Tar archives can be split into multiple archives of a certain size, which is handy if you need to put a lot of content onto discs. It’s also useful if you have a huge archive that you need to upload, but would rather do it in chunks. In this guide, we’ll show you the commands you need in order to split tar archives into multiple blocks on a Linux system.
This will work regardless of what type of compression (or lack thereof) that you use. So files with extensions like .tar
, tar.gz
, tar.xz
, etc. can all be split into chunks. We’ll also show you how to extract files from archives that have been split into numerous files.
In this tutorial you will learn:
- How to split tar archives into multiple files
- How to open split tar archives
Category | Requirements, Conventions or Software Version Used |
---|---|
System | Any Linux distro |
Software | tar, split, and optional compression |
Other | Privileged access to your Linux system as root or via the sudo command. |
Conventions |
# – requires given linux commands to be executed with root privileges either directly as a root user or by use of sudo command$ – requires given linux commands to be executed as a regular non-privileged user |
Split tar archives into multiple blocks
To split tar archives into multiple files, we’ll pipe our tar
command over to split
. Let’s look at an example.
This command will split a gzip compressed tar archive into 5MB chunks:
$ tar cvzf - example-dir/ | split --bytes=5MB - myfiles.tar.gz.
In our example, we split three large text files into 5MB tar archives.
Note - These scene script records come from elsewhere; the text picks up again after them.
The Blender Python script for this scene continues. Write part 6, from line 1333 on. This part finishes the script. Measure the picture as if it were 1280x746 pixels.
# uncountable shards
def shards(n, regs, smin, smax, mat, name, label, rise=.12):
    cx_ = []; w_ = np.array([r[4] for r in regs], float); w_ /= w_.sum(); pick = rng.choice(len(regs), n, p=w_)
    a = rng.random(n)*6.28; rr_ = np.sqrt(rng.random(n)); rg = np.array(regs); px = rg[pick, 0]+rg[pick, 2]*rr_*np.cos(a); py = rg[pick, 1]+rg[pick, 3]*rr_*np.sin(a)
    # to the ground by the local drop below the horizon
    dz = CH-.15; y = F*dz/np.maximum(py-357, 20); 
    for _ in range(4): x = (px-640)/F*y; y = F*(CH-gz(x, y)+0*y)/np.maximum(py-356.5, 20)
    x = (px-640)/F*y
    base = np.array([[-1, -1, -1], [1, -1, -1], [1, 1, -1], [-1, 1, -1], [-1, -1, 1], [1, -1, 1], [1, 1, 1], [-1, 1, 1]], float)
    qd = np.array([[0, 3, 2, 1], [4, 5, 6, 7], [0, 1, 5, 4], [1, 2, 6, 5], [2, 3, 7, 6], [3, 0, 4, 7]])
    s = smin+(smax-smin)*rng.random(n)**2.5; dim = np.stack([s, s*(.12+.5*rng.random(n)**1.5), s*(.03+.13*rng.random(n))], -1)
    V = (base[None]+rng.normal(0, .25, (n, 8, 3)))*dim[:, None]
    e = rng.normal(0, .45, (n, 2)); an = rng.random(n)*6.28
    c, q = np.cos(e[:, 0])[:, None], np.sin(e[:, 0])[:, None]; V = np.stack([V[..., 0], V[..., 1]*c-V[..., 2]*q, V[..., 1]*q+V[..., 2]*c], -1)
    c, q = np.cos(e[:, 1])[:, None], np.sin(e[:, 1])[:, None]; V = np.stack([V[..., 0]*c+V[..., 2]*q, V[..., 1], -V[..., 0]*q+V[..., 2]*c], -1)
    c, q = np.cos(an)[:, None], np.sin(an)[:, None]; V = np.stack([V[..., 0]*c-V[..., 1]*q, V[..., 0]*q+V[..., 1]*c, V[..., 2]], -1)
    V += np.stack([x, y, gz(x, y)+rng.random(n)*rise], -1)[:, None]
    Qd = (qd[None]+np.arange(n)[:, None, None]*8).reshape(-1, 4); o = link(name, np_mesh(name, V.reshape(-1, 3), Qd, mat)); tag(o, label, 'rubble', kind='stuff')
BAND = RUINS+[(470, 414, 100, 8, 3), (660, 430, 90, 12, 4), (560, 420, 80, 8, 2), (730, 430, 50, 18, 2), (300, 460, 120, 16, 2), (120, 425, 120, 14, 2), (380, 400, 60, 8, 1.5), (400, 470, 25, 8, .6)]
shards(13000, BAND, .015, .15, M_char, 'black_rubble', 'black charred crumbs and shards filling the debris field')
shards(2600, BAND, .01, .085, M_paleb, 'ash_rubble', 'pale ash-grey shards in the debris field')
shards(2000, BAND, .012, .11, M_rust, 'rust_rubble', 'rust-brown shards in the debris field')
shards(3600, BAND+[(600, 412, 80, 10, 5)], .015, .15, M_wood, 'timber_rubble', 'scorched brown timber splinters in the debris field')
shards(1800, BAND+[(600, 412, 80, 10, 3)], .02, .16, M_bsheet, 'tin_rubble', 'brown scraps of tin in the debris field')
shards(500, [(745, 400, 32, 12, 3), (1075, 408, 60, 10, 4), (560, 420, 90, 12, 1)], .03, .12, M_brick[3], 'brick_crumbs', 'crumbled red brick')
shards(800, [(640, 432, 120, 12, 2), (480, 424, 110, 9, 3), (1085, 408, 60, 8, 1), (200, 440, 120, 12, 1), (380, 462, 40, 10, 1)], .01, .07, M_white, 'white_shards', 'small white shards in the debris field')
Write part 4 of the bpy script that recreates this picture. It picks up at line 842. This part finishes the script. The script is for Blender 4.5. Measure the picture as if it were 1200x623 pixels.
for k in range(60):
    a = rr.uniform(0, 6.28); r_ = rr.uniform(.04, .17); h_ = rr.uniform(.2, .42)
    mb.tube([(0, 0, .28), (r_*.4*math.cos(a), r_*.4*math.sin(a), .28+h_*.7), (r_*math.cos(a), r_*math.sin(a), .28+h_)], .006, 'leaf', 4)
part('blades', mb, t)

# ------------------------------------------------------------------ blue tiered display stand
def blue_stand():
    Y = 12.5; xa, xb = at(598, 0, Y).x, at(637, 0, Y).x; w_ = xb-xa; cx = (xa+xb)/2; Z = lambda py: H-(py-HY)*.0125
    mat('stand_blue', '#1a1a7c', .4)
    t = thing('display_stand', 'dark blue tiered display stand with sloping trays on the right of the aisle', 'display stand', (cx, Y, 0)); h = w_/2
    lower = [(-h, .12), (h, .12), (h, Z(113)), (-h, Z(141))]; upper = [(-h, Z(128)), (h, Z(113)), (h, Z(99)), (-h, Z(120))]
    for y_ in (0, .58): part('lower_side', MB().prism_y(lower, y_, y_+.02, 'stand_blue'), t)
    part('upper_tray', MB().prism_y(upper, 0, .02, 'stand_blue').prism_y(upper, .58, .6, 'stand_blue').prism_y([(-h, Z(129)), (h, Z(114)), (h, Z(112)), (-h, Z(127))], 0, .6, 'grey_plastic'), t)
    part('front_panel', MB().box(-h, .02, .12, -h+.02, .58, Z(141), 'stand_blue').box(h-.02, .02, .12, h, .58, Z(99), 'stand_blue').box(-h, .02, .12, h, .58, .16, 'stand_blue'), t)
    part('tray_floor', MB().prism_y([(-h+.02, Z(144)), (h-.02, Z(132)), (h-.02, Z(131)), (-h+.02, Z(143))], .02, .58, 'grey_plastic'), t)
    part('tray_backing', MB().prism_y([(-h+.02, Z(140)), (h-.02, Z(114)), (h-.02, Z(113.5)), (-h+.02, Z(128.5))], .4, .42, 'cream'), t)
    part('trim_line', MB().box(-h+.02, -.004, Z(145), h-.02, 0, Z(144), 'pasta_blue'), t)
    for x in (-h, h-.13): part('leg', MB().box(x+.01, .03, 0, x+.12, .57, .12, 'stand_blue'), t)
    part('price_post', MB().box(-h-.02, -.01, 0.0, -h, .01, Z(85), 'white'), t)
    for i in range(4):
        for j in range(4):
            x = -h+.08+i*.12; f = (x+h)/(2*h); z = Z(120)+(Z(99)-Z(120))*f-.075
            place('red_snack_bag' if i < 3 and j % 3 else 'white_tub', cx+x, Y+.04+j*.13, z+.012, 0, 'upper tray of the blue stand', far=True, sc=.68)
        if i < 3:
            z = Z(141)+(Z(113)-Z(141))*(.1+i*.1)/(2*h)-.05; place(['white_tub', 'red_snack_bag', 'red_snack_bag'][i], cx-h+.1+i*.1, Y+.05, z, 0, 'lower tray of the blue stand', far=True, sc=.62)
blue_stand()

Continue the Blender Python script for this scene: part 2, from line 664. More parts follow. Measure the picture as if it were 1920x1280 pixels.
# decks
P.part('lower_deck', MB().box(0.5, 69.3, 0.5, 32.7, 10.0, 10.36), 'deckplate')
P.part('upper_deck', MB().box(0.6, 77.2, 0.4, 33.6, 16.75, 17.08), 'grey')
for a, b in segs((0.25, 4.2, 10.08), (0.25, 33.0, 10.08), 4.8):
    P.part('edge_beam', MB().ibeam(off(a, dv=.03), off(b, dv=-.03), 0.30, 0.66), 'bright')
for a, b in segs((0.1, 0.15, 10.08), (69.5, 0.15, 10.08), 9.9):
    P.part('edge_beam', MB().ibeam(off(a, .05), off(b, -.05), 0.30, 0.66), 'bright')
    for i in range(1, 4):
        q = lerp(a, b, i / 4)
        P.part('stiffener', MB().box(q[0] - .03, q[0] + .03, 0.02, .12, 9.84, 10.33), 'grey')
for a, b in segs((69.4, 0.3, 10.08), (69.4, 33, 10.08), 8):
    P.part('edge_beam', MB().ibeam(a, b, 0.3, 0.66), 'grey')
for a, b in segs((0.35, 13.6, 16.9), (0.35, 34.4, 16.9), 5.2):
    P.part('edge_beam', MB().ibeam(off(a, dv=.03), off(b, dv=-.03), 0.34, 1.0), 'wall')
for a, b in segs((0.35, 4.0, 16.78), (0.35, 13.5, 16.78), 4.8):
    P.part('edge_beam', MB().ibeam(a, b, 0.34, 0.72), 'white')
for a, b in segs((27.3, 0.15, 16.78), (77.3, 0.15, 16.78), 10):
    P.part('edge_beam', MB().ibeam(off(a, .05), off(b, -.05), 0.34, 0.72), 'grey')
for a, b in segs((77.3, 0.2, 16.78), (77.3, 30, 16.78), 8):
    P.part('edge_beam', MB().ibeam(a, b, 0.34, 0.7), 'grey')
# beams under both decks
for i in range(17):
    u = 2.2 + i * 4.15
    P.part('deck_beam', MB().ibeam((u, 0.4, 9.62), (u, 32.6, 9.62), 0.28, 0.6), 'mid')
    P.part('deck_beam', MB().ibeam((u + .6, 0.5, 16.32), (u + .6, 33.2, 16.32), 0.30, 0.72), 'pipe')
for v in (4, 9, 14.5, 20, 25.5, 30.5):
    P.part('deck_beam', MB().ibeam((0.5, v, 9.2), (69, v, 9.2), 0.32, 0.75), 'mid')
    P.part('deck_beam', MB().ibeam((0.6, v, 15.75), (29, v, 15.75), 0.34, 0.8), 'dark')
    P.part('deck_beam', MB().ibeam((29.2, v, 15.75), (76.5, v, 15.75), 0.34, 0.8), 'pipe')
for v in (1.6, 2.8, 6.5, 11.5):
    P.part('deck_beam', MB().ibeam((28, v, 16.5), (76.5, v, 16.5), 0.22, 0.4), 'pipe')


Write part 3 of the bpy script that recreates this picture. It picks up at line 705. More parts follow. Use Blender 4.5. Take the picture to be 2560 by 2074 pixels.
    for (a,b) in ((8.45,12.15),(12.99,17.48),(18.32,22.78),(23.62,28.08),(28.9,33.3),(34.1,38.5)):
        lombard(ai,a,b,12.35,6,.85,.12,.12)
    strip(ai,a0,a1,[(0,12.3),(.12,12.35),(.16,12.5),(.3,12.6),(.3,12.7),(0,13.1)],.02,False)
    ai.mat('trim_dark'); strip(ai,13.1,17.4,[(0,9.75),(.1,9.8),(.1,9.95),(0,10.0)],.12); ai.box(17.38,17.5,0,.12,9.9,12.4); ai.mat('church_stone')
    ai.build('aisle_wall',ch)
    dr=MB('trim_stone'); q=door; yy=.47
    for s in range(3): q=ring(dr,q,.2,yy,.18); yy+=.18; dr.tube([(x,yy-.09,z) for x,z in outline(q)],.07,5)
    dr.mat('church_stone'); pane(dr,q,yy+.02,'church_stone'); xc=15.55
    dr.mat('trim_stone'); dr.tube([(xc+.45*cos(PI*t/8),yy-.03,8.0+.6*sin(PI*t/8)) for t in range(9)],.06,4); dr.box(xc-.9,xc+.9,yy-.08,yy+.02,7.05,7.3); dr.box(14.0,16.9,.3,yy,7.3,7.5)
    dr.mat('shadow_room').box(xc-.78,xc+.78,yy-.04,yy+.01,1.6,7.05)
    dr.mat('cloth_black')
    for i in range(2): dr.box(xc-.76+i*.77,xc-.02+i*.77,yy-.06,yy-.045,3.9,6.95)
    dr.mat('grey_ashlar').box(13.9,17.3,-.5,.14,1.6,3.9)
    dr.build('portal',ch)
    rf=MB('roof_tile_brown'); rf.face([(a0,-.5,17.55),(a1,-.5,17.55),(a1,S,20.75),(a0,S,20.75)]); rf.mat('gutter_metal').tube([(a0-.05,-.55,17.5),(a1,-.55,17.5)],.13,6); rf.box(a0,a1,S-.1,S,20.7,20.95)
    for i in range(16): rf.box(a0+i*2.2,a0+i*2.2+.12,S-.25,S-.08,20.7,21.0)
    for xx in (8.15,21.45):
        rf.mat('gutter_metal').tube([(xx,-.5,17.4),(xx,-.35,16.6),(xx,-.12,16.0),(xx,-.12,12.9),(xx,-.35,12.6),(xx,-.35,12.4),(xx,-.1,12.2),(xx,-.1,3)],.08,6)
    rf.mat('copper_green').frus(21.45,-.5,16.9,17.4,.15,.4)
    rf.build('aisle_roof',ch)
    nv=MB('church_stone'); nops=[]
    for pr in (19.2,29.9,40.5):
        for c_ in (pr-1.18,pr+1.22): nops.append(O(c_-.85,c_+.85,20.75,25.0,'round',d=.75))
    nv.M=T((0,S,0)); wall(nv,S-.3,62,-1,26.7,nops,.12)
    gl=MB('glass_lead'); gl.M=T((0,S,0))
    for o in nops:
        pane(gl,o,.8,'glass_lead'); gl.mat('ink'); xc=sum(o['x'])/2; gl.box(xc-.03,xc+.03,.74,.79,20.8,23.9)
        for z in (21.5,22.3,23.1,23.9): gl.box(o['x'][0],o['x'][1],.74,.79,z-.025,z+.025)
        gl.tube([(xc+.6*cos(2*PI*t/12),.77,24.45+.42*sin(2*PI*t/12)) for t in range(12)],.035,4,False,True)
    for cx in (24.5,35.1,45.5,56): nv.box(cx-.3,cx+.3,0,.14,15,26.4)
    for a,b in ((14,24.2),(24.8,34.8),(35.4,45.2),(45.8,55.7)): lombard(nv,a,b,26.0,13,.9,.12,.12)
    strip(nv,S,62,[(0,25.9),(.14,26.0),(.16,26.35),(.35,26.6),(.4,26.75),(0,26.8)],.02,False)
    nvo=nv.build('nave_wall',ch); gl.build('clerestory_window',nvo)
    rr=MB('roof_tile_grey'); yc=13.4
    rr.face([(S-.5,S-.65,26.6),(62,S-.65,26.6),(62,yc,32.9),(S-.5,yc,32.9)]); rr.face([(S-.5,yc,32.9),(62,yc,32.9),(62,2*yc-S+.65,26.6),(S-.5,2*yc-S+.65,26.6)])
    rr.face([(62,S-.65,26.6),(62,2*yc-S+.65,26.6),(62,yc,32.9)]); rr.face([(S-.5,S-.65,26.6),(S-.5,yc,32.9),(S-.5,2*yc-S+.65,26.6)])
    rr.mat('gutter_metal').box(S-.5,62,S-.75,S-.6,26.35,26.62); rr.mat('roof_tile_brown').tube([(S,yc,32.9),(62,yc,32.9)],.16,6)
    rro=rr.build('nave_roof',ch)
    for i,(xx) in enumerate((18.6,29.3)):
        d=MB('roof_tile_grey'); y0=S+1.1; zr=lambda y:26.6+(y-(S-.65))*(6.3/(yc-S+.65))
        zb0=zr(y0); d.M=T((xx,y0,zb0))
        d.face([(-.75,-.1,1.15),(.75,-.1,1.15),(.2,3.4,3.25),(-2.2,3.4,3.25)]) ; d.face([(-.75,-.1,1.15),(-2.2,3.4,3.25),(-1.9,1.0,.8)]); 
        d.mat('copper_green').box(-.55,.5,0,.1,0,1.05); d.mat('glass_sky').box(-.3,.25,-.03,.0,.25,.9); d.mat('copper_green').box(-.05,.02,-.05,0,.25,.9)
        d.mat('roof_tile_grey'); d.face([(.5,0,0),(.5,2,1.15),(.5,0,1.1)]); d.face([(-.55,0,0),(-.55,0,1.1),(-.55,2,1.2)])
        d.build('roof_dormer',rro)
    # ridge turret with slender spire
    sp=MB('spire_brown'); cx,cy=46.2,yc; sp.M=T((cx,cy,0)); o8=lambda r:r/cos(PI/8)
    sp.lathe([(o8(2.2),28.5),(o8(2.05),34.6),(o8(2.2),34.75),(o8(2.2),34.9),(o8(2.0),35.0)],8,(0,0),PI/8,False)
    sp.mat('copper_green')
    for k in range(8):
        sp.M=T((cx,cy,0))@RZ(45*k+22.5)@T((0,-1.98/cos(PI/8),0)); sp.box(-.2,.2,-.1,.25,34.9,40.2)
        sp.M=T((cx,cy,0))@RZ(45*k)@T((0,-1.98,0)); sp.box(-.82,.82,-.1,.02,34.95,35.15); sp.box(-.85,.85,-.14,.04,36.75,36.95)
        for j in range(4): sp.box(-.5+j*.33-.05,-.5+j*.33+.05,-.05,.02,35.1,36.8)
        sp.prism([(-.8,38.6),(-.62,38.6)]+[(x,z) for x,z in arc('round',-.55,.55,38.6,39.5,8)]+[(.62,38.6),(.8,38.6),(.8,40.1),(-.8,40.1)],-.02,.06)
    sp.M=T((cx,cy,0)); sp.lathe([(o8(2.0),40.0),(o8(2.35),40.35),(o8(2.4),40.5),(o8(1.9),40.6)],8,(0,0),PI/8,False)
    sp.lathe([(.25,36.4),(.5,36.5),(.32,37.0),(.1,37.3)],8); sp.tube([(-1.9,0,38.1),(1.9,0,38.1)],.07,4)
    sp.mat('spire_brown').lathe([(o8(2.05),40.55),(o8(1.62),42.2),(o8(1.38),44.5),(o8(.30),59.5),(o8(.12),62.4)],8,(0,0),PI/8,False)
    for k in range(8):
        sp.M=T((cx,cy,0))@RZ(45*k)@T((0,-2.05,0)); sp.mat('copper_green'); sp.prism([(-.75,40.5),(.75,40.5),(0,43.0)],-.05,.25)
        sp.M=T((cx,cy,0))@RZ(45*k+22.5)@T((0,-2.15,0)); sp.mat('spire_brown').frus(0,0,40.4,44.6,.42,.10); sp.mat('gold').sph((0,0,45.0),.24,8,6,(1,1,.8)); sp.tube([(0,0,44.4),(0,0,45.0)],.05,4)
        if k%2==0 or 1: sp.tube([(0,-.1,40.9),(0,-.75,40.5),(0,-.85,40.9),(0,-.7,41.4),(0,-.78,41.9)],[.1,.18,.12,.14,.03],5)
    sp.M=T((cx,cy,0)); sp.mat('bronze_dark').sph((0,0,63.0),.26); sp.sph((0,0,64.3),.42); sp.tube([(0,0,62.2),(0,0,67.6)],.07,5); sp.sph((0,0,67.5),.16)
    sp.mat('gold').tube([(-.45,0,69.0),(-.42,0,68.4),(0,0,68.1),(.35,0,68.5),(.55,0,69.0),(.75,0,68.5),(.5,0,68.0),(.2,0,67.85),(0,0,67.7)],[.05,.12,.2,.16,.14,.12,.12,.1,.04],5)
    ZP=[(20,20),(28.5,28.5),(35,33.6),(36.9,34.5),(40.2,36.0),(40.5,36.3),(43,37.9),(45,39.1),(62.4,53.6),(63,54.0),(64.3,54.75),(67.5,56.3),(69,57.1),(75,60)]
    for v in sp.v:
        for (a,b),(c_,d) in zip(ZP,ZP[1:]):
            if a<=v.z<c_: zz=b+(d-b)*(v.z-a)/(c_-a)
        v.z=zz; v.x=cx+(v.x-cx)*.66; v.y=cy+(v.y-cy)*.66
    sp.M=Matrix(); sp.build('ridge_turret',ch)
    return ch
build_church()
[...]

As you can see, the files end up with names like:
$ ls myfiles* myfiles.tar.gz.aa myfiles.tar.gz.ac myfiles.tar.gz.ae myfiles.tar.gz.ag myfiles.tar.gz.ab myfiles.tar.gz.ad myfiles.tar.gz.af
You can use any options in your tar
command that you’d like. For example, using bzip2 compression instead of gzip. What really matters is that you also include the -
option, which sends tar output to stdout. The split
utility can then interpret that data and split it into multiple files of a specific size.
If you need to split your archives into some other size, simply specify the proper size after the --bytes=
option in the split
command.
Open split tar archives
To open the split tar archive that we’ve created, you can use the cat
command, piped to the tar
command.
$ cat myfiles.tar.gz.* | tar xzvf -
The options you use with tar
should be what you’d ordinarily use to extract the archive, along with the -
option. In our case, we’re extracting a tar archive that has been compressed with gzip, so we use xzvf
.
Closing Thoughts
In this guide, we saw how to make tar archives on Linux, and have them split into multiple blocks of a certain size. The tar
and split
commands prove perfect for the job. It’s a recurring theme on Linux for two or more commands to be strung together in order to achieve a single goal, and this is a perfect example of that.